■ **Task brief**:
Give back, exactly as written, the lines from the beginning of the listing through the one that contains "PI = math.pi".

——————————

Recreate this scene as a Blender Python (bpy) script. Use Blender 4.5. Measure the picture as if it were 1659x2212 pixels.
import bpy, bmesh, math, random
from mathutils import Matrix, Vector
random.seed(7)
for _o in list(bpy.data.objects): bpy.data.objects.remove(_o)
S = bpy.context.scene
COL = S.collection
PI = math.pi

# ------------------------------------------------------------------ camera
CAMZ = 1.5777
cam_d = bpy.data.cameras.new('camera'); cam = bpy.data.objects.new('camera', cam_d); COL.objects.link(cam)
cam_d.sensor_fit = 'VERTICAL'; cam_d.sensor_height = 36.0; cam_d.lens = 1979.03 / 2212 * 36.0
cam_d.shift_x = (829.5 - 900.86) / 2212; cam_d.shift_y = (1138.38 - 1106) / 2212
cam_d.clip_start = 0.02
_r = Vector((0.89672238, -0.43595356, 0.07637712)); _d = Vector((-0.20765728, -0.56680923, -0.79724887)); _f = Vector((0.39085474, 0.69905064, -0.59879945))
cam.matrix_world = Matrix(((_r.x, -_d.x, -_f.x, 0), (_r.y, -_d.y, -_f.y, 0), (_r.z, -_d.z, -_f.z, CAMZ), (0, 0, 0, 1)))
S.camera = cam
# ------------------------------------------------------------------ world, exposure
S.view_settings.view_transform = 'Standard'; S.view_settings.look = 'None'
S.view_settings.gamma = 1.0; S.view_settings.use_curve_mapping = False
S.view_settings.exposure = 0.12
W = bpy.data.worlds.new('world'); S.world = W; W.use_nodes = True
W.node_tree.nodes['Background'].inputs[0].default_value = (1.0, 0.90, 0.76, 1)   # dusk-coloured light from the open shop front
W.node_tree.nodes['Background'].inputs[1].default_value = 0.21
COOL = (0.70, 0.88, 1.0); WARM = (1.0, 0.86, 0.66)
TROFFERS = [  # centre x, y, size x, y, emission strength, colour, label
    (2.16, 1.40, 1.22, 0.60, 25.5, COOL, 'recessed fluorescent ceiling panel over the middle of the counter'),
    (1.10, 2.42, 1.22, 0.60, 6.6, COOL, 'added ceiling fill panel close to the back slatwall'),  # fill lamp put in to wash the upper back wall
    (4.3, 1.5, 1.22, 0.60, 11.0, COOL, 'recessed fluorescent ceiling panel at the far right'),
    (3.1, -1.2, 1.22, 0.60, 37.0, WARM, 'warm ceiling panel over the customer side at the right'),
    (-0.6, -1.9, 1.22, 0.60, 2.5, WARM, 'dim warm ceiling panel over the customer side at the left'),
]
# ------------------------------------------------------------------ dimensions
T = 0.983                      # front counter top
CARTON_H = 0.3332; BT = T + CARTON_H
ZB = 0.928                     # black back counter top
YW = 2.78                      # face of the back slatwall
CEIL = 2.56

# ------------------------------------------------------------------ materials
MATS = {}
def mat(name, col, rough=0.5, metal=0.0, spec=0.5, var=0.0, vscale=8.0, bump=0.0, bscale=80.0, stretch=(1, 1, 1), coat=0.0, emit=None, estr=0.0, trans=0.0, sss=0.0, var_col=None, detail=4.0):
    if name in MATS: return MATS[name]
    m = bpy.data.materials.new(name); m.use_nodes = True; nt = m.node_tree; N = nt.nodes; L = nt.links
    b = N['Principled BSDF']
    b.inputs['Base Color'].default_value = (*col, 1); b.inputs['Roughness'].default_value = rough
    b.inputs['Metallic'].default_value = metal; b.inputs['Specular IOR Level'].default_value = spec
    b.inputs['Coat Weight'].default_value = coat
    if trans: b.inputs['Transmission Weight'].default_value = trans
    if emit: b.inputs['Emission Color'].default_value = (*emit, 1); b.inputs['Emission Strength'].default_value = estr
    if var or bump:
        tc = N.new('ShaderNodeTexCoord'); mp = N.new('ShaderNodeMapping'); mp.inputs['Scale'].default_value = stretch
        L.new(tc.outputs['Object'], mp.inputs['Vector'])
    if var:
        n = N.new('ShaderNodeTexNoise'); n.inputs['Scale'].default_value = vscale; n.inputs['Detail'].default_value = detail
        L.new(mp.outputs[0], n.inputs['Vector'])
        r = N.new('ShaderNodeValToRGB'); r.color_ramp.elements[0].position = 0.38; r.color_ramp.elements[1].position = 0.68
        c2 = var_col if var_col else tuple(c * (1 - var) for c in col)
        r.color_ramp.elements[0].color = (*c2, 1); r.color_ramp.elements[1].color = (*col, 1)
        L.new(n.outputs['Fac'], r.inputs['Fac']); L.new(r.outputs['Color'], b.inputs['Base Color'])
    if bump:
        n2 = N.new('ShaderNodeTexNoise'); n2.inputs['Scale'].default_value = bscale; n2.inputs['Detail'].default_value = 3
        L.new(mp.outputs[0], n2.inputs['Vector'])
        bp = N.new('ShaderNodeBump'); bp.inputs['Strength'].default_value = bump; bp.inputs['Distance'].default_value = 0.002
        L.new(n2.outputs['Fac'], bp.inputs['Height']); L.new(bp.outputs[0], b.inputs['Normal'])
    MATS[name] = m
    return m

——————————

■ **Written solution**:
Recreate this scene as a Blender Python (bpy) script. Use Blender 4.5. Measure the picture as if it were 1659x2212 pixels.
import bpy, bmesh, math, random
from mathutils import Matrix, Vector
random.seed(7)
for _o in list(bpy.data.objects): bpy.data.objects.remove(_o)
S = bpy.context.scene
COL = S.collection
PI = math.pi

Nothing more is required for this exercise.